In 1979 came Margaret Thatcher, the most radical prime minister of the last half-century. Her policies polarized the country and the Labour Party, which veered to the hard left. But there simply wasn't enough room in the British political landscape for another minority party, and in 1988 the Social Democratic Party and Liberal Party merged to create the Liberal Democrats.

The Lib Dems slowly built their grassroots from moderates on all sides, but mainly from the left. But the party was hampered in general elections by Britain's winner-take-all, first-past-the-post system. Its percentage of the popular vote was never reflected in the number of parliamentary seats it won.

Electoral reform, based on proportional representation, became its core policy. It was a policy that Tony Blair was on the verge of endorsing back in 1997, until he led the Labour Party to a historic landslide and decided not to reform a system that had given Labour a majority that would take four elections to overturn.

Throughout the last decade the Lib Dems' appeal grew. What the party stood for, beyond electoral reform, was anybody's guess. It was a rag-bag of sometimes contradictory views, from encouraging free markets, to blocking nuclear energy, to someday joining the euro. Its wooliness was part of its attraction in our new post-ideological time. Unhappy voters from across the political spectrum began to see in the party whatever they wanted to see.

Labour supporters, disgruntled by the Iraq War and Tony Blair and Gordon Brown's laissez-faire attitude toward those who earned seven-figure bonuses playing casino in the shadow banking system, saw in the Lib Dems a more progressive party than the one they traditionally supported. The Lib Dems opposed the Iraq War and their Treasury spokesman, Vince Cable, was the first major British politician to warn about the crash that would come from the housing bubble.

Moderate Conservatives, troubled by the continued dominance of the Thatcherite wing of the party on matters concerning immigration and the European Union, saw in the Lib Dems, with their belief in free markets and openness toward Britain's Asian and Afro-Caribbean populations, a return to the "One Nation Toryism" of the pre-Thatcher era.

When Lib Dem leader Nick Clegg gave his first stunning performance in the Leaders' Debates, the party completed its 80-year-long voyage from irrelevance.

But it wasn't policies that brought it there — and here's the lesson for American grassroots activists — it was the fact that in Britain, non-ideological voters, floating free since Margaret Thatcher's time, had finally voted for the Lib Dems in large enough numbers to prevent the big two from winning a majority.

The lesson for grassroots activists in the U.S. is learn to love the non-ideologues among the electorate — keep them in your party otherwise you may find yourself shut out of power.
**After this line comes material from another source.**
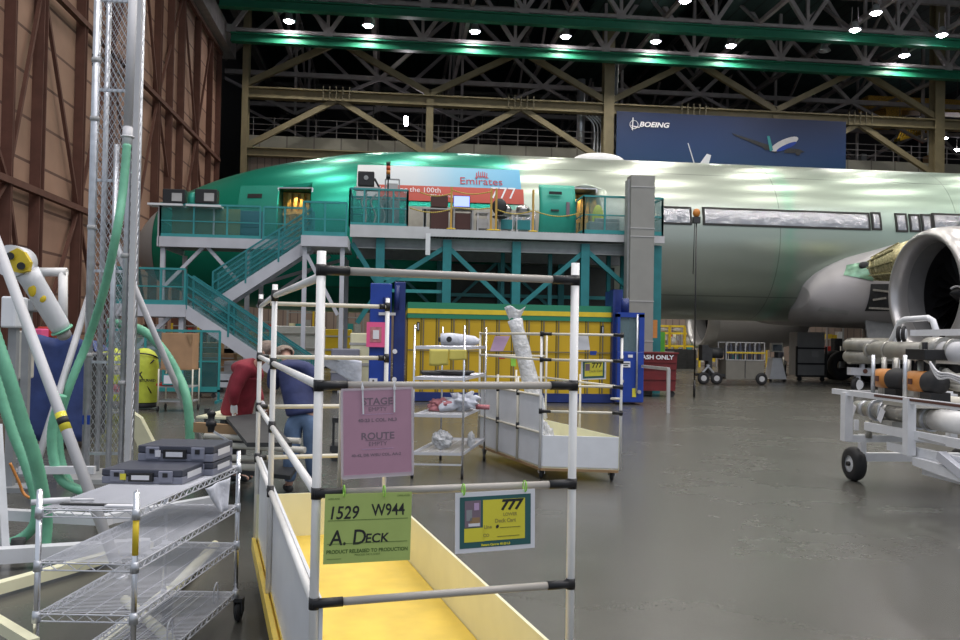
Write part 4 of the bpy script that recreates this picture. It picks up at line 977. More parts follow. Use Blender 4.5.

The lesson for those who want to break free of ideologues in their parties is be careful — you might have to wait three decades to build a political entity that will get enough votes to get you into office.

That's because two-party politics is coalition politics. On election night as it became clear there was going to be a hung Parliament. Ken Clarke, veteran Conservative MP and now justice minister, told the BBC there was no need for a coalition government, because the two main parties were already grand coalitions. He's right.

Last summer, at the height of the U.S. health care furor, I interviewed House Majority Whip Jim Clyburn (D-S.C.) for a BBC documentary. Clyburn made the same point. He said the House Democratic caucus was the most diverse grouping in America. It was a strength. "If you get a piece of legislation through our caucus you can be sure it has broad support in all segments of the population." Broad, certainly, but also shallow, as the tepid response of many Democratic grassroots campaigners to the final health care bill demonstrates.

And this must be the fear for the Liberal Democrats. The Lib Dems are just strong enough to be invited to join a coalition but once inside how will they survive as a stand-alone party? Just to take up Prime Minister David Cameron's coalition offer they have already made serious compromises on their two main policy areas: the scale of electoral reform and how quickly to make budget cuts to deal with the government's massive deficit.

As they make compromise after compromise those who voted Lib Dem can only feel disappointment. Progressive voters will feel cheated and go back to Labour. One Nation Tory types may well go home to their original party. A party born of schisms and splits, the Lib Dems by joining in a coalition may never regain their strength.

The new era in British politics may be very, very short.